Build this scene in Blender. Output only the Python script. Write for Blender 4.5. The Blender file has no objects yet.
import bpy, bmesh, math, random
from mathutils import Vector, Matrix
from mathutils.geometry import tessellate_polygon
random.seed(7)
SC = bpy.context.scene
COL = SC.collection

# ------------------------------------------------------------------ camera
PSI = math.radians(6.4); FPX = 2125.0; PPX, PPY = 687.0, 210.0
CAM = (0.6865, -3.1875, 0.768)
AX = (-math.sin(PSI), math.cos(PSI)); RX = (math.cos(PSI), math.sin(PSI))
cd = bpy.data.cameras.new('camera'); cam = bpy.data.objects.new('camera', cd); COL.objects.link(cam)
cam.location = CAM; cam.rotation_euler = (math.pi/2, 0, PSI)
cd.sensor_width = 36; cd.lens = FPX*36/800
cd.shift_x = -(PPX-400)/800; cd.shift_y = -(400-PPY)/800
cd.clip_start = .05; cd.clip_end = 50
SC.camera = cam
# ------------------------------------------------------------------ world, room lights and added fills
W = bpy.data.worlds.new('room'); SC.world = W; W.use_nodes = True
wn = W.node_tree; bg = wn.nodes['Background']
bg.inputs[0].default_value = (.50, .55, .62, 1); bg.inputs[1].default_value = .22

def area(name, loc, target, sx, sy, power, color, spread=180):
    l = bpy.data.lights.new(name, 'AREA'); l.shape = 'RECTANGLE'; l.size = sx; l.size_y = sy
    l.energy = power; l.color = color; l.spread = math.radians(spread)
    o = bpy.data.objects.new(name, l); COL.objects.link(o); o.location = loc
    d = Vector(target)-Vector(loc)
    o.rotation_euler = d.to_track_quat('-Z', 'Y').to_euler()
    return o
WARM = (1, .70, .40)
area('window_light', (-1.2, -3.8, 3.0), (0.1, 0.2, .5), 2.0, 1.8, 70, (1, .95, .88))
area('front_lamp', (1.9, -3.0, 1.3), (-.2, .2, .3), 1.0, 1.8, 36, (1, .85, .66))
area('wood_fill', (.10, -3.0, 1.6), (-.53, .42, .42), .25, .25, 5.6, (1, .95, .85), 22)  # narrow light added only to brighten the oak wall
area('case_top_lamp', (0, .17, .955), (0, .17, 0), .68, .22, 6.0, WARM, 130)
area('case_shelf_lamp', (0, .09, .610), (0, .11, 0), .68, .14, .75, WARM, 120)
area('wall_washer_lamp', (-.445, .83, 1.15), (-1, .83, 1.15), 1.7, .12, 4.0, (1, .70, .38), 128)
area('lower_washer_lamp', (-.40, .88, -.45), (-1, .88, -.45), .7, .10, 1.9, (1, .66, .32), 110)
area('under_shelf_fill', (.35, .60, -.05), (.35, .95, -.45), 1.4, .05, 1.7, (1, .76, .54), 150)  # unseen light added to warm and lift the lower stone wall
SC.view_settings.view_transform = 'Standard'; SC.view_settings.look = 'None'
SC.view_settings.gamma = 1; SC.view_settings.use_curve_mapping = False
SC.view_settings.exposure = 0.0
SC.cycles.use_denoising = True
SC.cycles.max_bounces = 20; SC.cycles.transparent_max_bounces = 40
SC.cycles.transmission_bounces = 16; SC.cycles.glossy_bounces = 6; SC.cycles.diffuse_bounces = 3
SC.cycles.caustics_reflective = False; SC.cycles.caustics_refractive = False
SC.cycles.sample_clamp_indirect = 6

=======

» **Task requirements**
Transcribe the material above word for word.

» **Answer to the problem**
Build this scene in Blender. Output only the Python script. Write for Blender 4.5. The Blender file has no objects yet.
import bpy, bmesh, math, random
from mathutils import Vector, Matrix
from mathutils.geometry import tessellate_polygon
random.seed(7)
SC = bpy.context.scene
COL = SC.collection

# ------------------------------------------------------------------ camera
PSI = math.radians(6.4); FPX = 2125.0; PPX, PPY = 687.0, 210.0
CAM = (0.6865, -3.1875, 0.768)
AX = (-math.sin(PSI), math.cos(PSI)); RX = (math.cos(PSI), math.sin(PSI))
cd = bpy.data.cameras.new('camera'); cam = bpy.data.objects.new('camera', cd); COL.objects.link(cam)
cam.location = CAM; cam.rotation_euler = (math.pi/2, 0, PSI)
cd.sensor_width = 36; cd.lens = FPX*36/800
cd.shift_x = -(PPX-400)/800; cd.shift_y = -(400-PPY)/800
cd.clip_start = .05; cd.clip_end = 50
SC.camera = cam
# ------------------------------------------------------------------ world, room lights and added fills
W = bpy.data.worlds.new('room'); SC.world = W; W.use_nodes = True
wn = W.node_tree; bg = wn.nodes['Background']
bg.inputs[0].default_value = (.50, .55, .62, 1); bg.inputs[1].default_value = .22

def area(name, loc, target, sx, sy, power, color, spread=180):
    l = bpy.data.lights.new(name, 'AREA'); l.shape = 'RECTANGLE'; l.size = sx; l.size_y = sy
    l.energy = power; l.color = color; l.spread = math.radians(spread)
    o = bpy.data.objects.new(name, l); COL.objects.link(o); o.location = loc
    d = Vector(target)-Vector(loc)
    o.rotation_euler = d.to_track_quat('-Z', 'Y').to_euler()
    return o
WARM = (1, .70, .40)
area('window_light', (-1.2, -3.8, 3.0), (0.1, 0.2, .5), 2.0, 1.8, 70, (1, .95, .88))
area('front_lamp', (1.9, -3.0, 1.3), (-.2, .2, .3), 1.0, 1.8, 36, (1, .85, .66))
area('wood_fill', (.10, -3.0, 1.6), (-.53, .42, .42), .25, .25, 5.6, (1, .95, .85), 22)  # narrow light added only to brighten the oak wall
area('case_top_lamp', (0, .17, .955), (0, .17, 0), .68, .22, 6.0, WARM, 130)
area('case_shelf_lamp', (0, .09, .610), (0, .11, 0), .68, .14, .75, WARM, 120)
area('wall_washer_lamp', (-.445, .83, 1.15), (-1, .83, 1.15), 1.7, .12, 4.0, (1, .70, .38), 128)
area('lower_washer_lamp', (-.40, .88, -.45), (-1, .88, -.45), .7, .10, 1.9, (1, .66, .32), 110)
area('under_shelf_fill', (.35, .60, -.05), (.35, .95, -.45), 1.4, .05, 1.7, (1, .76, .54), 150)  # unseen light added to warm and lift the lower stone wall
SC.view_settings.view_transform = 'Standard'; SC.view_settings.look = 'None'
SC.view_settings.gamma = 1; SC.view_settings.use_curve_mapping = False
SC.view_settings.exposure = 0.0
SC.cycles.use_denoising = True
SC.cycles.max_bounces = 20; SC.cycles.transparent_max_bounces = 40
SC.cycles.transmission_bounces = 16; SC.cycles.glossy_bounces = 6; SC.cycles.diffuse_bounces = 3
SC.cycles.caustics_reflective = False; SC.cycles.caustics_refractive = False
SC.cycles.sample_clamp_indirect = 6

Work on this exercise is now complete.